__PROBLEM__
Skip all pictures, then copy the lines from the start of the data through the line with "from mathutils.bvhtree import BVHTree", keeping both ends.

__GIVEN MATERIAL__
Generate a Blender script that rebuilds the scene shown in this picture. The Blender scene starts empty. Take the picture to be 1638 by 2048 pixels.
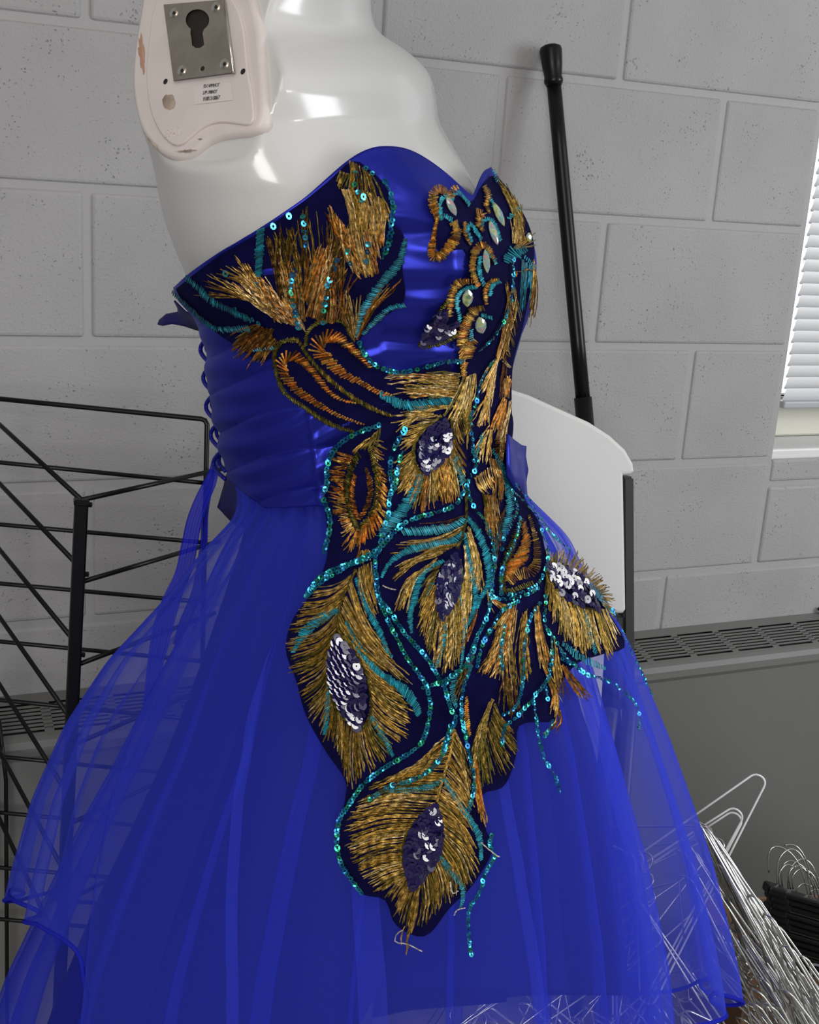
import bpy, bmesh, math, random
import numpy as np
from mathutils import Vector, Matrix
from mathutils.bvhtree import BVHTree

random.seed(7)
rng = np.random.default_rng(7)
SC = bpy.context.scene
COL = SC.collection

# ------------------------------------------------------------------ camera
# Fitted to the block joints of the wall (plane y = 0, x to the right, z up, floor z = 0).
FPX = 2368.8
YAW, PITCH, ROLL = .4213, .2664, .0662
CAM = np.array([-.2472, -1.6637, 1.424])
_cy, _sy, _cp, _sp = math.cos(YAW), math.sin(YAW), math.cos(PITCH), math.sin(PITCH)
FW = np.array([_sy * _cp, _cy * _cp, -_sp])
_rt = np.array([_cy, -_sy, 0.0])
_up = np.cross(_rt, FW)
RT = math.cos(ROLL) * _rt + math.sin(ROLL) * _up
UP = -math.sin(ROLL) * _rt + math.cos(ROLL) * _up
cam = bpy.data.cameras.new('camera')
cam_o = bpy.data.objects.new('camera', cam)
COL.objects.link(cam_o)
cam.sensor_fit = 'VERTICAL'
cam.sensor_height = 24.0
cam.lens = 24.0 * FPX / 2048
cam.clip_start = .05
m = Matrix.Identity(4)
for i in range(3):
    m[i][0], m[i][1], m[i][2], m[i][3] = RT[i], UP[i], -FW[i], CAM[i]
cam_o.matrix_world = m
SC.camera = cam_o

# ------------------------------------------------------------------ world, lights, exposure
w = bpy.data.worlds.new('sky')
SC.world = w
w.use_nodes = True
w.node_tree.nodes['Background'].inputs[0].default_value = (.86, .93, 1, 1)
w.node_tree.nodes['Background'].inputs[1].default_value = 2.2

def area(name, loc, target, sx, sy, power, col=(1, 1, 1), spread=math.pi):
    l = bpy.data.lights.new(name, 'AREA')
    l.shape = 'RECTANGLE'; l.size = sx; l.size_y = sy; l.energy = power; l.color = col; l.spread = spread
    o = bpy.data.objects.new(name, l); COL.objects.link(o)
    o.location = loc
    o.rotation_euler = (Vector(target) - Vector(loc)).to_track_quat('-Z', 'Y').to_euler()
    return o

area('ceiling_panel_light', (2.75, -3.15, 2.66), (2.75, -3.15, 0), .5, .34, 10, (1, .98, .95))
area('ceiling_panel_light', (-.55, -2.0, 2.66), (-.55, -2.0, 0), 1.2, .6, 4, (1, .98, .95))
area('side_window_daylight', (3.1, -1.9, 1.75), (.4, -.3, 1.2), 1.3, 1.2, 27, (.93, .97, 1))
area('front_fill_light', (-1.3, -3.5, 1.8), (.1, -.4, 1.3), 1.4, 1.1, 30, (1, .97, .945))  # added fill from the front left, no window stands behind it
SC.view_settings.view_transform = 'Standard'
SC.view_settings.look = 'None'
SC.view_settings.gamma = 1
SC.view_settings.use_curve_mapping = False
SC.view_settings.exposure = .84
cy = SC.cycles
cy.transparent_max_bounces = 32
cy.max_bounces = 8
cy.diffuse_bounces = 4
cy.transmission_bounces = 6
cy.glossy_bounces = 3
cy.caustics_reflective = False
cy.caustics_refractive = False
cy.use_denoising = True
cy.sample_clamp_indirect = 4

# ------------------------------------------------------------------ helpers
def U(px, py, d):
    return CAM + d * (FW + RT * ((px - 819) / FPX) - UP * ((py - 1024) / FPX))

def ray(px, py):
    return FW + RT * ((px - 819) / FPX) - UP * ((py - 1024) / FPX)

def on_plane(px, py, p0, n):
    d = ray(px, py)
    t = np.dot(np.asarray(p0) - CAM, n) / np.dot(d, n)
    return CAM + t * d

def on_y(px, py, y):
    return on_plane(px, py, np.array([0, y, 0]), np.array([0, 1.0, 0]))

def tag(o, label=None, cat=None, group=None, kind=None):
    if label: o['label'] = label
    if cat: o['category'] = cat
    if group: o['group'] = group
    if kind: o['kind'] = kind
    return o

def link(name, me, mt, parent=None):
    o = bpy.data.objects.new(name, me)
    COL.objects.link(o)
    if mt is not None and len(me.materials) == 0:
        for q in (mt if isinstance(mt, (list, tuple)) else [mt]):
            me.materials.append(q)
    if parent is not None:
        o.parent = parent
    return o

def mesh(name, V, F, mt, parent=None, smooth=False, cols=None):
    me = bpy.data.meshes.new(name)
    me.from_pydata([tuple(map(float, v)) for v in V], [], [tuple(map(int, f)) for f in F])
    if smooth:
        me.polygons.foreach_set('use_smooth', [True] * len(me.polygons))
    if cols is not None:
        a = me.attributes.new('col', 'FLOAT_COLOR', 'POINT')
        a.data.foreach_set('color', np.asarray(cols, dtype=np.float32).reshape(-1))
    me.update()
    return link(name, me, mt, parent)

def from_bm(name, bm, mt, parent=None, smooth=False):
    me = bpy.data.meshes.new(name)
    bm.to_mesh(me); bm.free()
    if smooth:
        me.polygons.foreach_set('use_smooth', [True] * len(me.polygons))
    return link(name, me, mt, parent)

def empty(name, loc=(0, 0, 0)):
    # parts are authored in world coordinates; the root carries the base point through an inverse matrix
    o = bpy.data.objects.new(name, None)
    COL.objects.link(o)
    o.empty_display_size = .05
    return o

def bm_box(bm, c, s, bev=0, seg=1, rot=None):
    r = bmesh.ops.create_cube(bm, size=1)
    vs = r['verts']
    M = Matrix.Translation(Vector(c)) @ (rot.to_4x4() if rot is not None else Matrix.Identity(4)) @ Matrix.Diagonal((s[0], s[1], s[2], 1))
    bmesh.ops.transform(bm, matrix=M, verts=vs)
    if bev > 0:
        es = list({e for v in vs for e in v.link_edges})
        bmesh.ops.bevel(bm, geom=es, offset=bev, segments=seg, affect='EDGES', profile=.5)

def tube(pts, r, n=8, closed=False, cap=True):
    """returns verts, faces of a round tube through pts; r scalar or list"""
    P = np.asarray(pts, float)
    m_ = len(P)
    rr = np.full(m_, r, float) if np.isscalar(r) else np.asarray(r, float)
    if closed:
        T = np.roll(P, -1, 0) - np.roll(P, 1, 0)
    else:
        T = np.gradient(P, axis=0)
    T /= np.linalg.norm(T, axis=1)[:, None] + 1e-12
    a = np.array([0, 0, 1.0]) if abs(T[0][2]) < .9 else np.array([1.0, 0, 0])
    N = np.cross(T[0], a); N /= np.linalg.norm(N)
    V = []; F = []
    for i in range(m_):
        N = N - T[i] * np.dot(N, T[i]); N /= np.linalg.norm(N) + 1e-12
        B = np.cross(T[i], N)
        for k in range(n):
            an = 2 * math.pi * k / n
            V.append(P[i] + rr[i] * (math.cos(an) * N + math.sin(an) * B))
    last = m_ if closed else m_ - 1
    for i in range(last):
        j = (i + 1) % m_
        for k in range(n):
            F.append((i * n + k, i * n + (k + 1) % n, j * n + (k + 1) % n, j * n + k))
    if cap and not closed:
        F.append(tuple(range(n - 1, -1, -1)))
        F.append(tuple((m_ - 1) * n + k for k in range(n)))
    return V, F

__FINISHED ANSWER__
Generate a Blender script that rebuilds the scene shown in this picture. The Blender scene starts empty. Take the picture to be 1638 by 2048 pixels.
import bpy, bmesh, math, random
import numpy as np
from mathutils import Vector, Matrix
from mathutils.bvhtree import BVHTree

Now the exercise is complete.